==== DATA ====
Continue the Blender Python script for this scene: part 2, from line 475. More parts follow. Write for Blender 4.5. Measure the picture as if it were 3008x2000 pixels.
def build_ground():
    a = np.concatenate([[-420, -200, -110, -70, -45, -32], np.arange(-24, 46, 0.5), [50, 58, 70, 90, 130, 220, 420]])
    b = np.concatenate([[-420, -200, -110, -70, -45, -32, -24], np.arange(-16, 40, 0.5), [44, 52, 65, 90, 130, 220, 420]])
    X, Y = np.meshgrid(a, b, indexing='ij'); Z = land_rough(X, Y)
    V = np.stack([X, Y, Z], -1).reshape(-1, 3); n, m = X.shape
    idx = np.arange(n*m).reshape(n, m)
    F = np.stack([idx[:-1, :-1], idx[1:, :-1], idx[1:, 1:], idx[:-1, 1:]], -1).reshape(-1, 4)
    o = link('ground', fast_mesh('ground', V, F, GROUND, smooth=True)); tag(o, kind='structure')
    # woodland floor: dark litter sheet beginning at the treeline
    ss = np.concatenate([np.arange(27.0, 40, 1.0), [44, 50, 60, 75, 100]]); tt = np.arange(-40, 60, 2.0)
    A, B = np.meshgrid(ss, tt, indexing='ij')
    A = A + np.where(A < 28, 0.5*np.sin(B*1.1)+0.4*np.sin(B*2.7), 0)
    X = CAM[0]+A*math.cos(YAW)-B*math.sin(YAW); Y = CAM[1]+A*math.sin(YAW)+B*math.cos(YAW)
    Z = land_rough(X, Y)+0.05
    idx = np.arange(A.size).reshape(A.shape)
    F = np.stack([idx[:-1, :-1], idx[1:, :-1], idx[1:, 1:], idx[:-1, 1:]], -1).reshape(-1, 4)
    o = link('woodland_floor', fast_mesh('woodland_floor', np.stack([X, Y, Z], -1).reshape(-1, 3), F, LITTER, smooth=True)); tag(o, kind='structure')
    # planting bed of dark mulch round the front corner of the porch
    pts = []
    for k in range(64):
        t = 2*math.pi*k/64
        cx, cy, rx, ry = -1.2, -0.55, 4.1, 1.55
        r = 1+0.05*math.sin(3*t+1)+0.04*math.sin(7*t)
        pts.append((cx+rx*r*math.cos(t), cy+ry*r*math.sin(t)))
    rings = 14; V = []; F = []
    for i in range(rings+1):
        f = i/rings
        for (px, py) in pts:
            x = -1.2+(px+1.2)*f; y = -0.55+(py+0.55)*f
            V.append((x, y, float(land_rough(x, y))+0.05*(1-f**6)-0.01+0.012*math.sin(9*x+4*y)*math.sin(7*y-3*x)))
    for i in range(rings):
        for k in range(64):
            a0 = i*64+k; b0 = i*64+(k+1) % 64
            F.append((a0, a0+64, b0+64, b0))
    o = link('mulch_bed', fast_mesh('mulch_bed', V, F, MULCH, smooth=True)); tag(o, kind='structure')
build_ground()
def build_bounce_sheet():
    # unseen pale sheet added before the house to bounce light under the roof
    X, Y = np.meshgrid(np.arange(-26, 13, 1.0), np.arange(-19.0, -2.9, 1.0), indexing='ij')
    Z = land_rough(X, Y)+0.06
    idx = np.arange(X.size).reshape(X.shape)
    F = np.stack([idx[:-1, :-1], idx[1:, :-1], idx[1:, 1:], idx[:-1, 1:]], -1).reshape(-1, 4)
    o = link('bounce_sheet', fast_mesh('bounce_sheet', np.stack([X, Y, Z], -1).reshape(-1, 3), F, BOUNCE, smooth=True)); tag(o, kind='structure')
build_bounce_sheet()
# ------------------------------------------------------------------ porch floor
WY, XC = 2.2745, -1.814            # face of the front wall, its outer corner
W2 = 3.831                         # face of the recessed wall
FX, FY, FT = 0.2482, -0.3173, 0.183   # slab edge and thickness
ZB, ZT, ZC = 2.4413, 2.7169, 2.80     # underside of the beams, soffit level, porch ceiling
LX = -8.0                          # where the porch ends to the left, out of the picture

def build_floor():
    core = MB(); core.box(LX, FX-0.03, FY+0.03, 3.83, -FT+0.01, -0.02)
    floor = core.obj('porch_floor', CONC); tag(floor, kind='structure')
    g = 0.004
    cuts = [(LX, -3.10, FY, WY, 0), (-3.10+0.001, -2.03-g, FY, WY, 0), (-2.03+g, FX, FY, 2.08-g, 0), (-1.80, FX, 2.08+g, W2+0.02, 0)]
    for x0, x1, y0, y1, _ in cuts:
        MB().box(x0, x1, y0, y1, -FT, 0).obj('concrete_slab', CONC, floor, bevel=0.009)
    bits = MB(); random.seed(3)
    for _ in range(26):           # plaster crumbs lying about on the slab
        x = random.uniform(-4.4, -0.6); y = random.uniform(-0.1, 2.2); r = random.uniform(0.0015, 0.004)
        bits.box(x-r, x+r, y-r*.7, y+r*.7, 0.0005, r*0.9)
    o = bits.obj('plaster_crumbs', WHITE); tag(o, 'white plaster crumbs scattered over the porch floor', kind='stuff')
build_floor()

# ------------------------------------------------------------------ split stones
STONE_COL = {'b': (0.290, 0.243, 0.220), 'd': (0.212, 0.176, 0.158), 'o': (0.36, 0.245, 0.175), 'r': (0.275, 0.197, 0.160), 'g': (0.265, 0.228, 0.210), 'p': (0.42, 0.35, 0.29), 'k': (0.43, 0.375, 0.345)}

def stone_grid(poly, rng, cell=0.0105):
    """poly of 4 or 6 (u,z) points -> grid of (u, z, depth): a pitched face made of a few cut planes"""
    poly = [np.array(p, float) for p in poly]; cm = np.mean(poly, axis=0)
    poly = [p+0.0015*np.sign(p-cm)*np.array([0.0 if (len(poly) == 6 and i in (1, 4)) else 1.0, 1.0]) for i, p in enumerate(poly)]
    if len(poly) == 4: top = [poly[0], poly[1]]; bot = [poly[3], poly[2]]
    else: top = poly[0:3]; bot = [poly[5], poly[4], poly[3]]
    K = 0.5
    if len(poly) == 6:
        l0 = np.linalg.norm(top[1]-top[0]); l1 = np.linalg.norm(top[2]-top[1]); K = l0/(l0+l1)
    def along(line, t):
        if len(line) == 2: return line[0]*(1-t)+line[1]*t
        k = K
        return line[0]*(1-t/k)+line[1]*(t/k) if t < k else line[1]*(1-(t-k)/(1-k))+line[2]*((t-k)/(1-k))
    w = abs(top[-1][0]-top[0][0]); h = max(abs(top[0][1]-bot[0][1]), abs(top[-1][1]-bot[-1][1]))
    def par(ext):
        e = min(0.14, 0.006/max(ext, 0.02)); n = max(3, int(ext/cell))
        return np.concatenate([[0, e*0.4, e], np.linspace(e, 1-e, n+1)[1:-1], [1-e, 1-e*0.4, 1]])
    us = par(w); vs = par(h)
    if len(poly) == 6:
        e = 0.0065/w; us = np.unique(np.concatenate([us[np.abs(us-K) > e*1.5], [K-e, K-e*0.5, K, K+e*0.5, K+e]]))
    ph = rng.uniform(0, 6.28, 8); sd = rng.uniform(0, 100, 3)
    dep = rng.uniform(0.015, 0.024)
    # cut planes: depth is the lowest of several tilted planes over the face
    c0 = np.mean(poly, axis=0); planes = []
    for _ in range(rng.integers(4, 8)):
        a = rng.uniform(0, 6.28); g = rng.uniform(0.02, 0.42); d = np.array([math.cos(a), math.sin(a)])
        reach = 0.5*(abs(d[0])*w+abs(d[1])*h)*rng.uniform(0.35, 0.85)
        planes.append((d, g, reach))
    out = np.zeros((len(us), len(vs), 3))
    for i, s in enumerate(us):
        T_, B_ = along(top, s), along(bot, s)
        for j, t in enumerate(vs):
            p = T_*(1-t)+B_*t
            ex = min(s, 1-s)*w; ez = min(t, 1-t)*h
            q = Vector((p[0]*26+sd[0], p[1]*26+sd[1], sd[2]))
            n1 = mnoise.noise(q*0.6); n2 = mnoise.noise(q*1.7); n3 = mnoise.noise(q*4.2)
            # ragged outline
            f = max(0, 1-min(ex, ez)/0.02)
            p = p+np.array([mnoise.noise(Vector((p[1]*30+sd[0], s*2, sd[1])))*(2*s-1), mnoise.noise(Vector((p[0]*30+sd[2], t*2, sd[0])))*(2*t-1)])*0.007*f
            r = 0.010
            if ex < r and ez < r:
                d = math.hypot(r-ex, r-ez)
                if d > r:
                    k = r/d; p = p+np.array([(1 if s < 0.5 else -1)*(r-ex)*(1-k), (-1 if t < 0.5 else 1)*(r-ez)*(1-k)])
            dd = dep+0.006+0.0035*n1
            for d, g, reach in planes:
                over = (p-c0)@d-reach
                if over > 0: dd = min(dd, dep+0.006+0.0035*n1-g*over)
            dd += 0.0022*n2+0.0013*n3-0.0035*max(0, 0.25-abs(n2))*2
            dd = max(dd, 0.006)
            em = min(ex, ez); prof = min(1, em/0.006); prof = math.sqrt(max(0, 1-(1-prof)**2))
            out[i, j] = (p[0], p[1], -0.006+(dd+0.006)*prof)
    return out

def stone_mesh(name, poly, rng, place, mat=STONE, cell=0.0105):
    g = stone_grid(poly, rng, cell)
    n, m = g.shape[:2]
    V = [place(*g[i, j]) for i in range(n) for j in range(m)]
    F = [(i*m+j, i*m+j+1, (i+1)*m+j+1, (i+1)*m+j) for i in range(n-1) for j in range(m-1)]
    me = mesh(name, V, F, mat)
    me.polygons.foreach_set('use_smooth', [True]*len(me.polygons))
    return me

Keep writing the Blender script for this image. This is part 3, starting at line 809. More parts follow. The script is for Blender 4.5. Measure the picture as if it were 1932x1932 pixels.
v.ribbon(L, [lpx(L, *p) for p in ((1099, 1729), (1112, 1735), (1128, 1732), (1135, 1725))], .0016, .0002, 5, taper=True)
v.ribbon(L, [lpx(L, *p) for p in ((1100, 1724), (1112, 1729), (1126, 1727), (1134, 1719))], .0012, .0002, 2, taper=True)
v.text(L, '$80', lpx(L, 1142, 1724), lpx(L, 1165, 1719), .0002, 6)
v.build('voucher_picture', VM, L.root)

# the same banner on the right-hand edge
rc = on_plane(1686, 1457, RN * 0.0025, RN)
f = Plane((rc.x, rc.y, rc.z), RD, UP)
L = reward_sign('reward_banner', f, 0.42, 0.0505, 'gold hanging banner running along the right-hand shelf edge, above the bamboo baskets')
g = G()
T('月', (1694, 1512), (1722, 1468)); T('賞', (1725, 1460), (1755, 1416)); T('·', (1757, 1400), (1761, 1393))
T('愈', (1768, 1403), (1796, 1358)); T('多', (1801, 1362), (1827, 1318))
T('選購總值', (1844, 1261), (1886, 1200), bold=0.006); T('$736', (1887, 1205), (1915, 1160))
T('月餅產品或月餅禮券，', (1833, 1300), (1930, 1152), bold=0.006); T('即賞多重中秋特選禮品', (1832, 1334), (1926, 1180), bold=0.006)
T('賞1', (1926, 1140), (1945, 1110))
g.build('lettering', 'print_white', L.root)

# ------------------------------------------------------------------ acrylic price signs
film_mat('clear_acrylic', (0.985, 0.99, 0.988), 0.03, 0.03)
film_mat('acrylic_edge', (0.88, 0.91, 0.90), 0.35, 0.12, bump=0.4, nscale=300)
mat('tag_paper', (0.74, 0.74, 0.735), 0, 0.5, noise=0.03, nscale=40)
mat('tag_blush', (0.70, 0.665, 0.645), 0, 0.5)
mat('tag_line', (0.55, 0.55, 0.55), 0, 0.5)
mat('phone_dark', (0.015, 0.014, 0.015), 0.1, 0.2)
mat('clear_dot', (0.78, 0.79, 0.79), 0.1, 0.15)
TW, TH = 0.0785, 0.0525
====
AIM OF THE TASK: Retype the entries above exactly, but only from the line containing "Keep writing the" through the line containing "g.build('lettering', 'print_white', L.root)", both included.

RESPONSE TO THIS TASK:
Keep writing the Blender script for this image. This is part 3, starting at line 809. More parts follow. The script is for Blender 4.5. Measure the picture as if it were 1932x1932 pixels.
v.ribbon(L, [lpx(L, *p) for p in ((1099, 1729), (1112, 1735), (1128, 1732), (1135, 1725))], .0016, .0002, 5, taper=True)
v.ribbon(L, [lpx(L, *p) for p in ((1100, 1724), (1112, 1729), (1126, 1727), (1134, 1719))], .0012, .0002, 2, taper=True)
v.text(L, '$80', lpx(L, 1142, 1724), lpx(L, 1165, 1719), .0002, 6)
v.build('voucher_picture', VM, L.root)

# the same banner on the right-hand edge
rc = on_plane(1686, 1457, RN * 0.0025, RN)
f = Plane((rc.x, rc.y, rc.z), RD, UP)
L = reward_sign('reward_banner', f, 0.42, 0.0505, 'gold hanging banner running along the right-hand shelf edge, above the bamboo baskets')
g = G()
T('月', (1694, 1512), (1722, 1468)); T('賞', (1725, 1460), (1755, 1416)); T('·', (1757, 1400), (1761, 1393))
T('愈', (1768, 1403), (1796, 1358)); T('多', (1801, 1362), (1827, 1318))
T('選購總值', (1844, 1261), (1886, 1200), bold=0.006); T('$736', (1887, 1205), (1915, 1160))
T('月餅產品或月餅禮券，', (1833, 1300), (1930, 1152), bold=0.006); T('即賞多重中秋特選禮品', (1832, 1334), (1926, 1180), bold=0.006)
T('賞1', (1926, 1140), (1945, 1110))
g.build('lettering', 'print_white', L.root)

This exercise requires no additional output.